Cognizant of the demands on your time, I’ll share this AirVenture bounty by topic in separate posts. Let’s start with the surprise debut of the RV-14. The IO-390-powered side-by-sider is an aerobatic two-seat RV-10. Preceded by no warning and few rumors, it led a line of every Van’s RV model down to the restored RV-1, flown by Dick VanGrunsven himself, which was presented to the EAA AirVenture Museum.
The RV-14 embodies 40 years of Van’s Aircraft kit building experience, so its match-holed aluminum pieces will become an airplane quicker and with less head scratching.
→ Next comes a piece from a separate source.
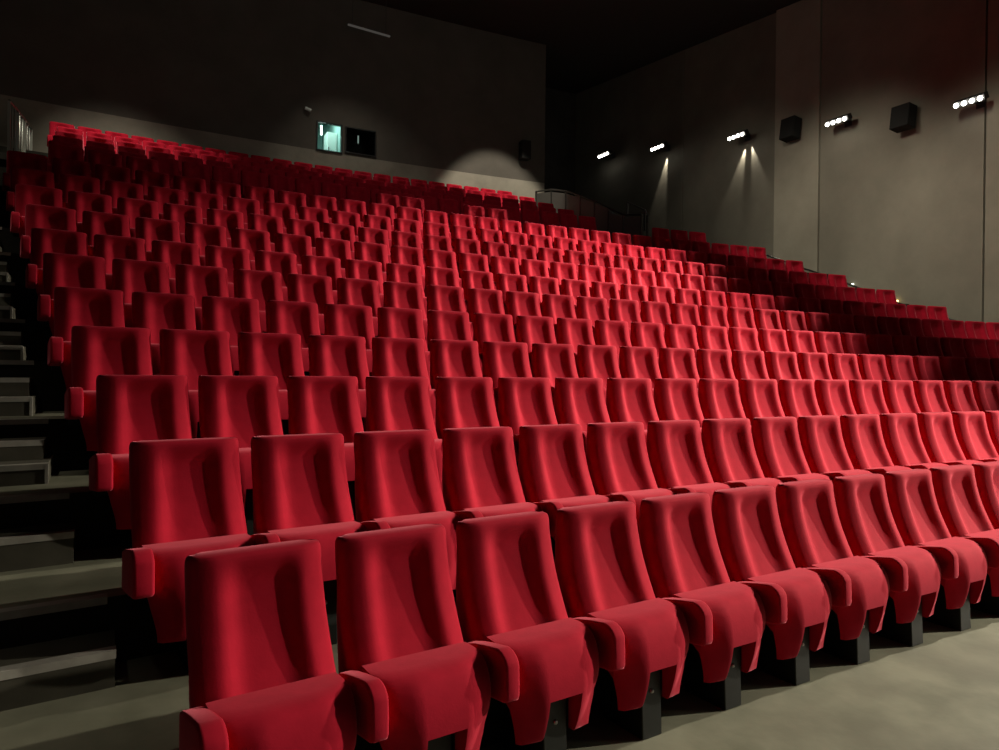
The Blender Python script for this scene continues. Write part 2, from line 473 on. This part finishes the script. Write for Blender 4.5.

With an 810-pound useful load, on 210-hp it’ll cruise at 195 mph. More important to the future of aviation, two large people fit in it comfortably. That includes me, at 6-foot-5, 260 pounds, with a 38-inch inseam and size 15 feet. Estimated build cost is around $90K, depending how much glass one puts in the panel. Compare that to a new store-bought airplane of similar performance, and DIY really pays off. A taildragger version is in the works.
American Champion Aircraft introduced another aerobatic airplane powered by an AEIO-390, the Extreme Decathlon. The airplane gained 30 hp and lost 62 pounds. Aerodynamic improvements, from clipped wingtips, boosted ailerons, and an airfoil tail improved its roll rate 33 percent. The base price is just shy of $205K. More than a trainer of new pilots and those ready to meet the challenge of aerobatics, the president of the International Aerobatic Club said it would be a strong competitor up to the Intermediate category.
Aviation has been talking about a replacement for 100LL for a long time, and Cessna is doing something about it with the Turbo 182 NXT. Its 230-hp SMA engine runs on Jet-A. Made by Safran and engineered for aviation, it’s already FAA and EASA certified. It burns 11 gallons of Jet-A an hour at 155 knots max cruise. It will replace the Turbo 182, which uses more 100LL avgas to deliver the same performance.
There’s no denying that new airplanes are expensive, but that’s not totally aviation’s fault, and whining about it will not change this reality. A smaller overall customer pool is one part of the problem, and the steadily shrinking income of most of the pilots in it is another. Until something changes in these areas, the overall cost of flying will continue to climb out of reach for most people. — Scott
John Mininger says
The RV-14 looks like it will be a wonderful airplane.
My only concern is that it seems have been designed around an engine that requires 100 octane fuel.